Lately it seems that Berkeley is regaining its earlier 20th century status as a bedroom community for people with good jobs in The City. The difference is that many well-off people have gotten over their fear of demonstrations, integrated schools and dark-skinned neighbors, so they’re happy to displace current residents to move into formerly low-income neighborhoods.  

And they’re not all White. People of color who can afford it are welcome in any neighborhood. Mixed families like Kamala’s are the norm, not the exception. Among my grandmother peers, almost all of us have at least one mixed-race grandchild.  

What exactly does all this sociological detail about Berkeley matter to the 2020 presidential campaign? What it shows is that Senator Kamala Harris comes from an entirely different place than former Vice President Biden does.
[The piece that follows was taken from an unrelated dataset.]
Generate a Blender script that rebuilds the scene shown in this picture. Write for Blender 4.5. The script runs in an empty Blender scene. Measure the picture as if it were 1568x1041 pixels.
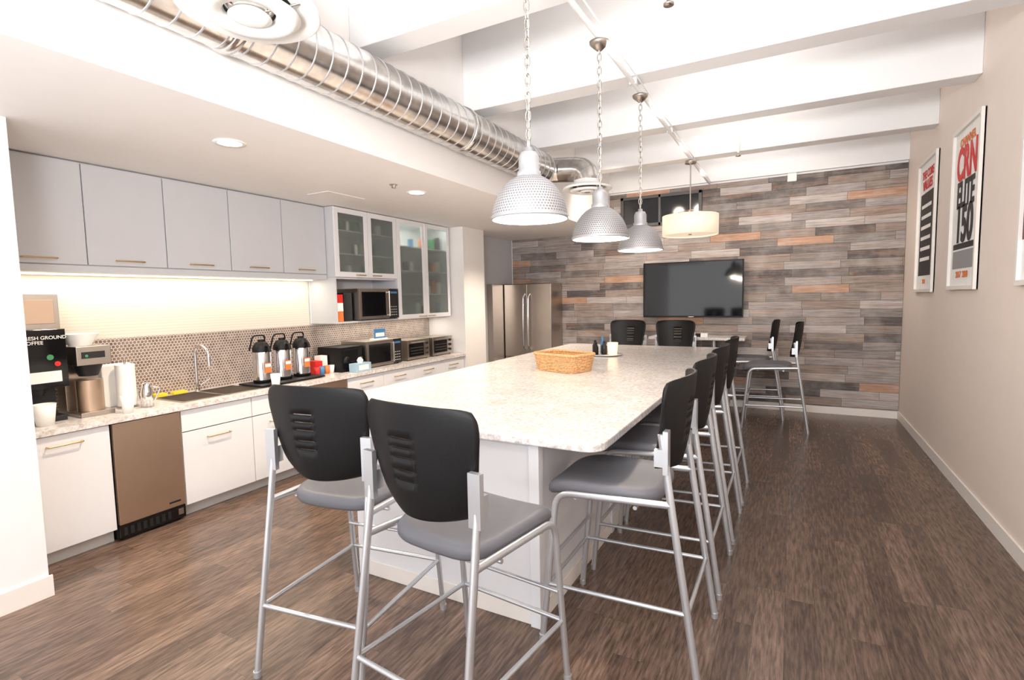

Biden’s historical opposition to busing for desegregation (like Bernie Sanders’) was rooted in the kind of limited world view which was common in the Berkeley of my undergraduate days. 

He’s an old White guy from a small provincial state, and she’s a younger woman of color who might be called a multinational, a global citizen like Barack Obama. Her indignant take-down of Biden was based on her small measure of participation in the common African American experience. She’s escaped many of the indignities others suffered because of her family background, but she’s able to appreciate what she gained from being part of the controversial busing experiment in Berkeley. 

However, the crucial upcoming election will not be a fight between Biden and Harris. A good number of my friends and relations have announced that they’re simply voting for “The Democrat” in the general election, and I tend to agree with them. The reason for joining one primary campaign or another would be to promote a sure winner, but I doubt that there is one.  

I do think that winning will depend on mobilizing women and people of color, and in the past few weeks Biden has demonstrated that he’s not fast enough on his feet anymore (if he ever was) to do that. Harris, on the other hand, has shown that she’d add spice to any ticket, which would be A Good Thing, though perhaps not enough by itself. It’s still early days.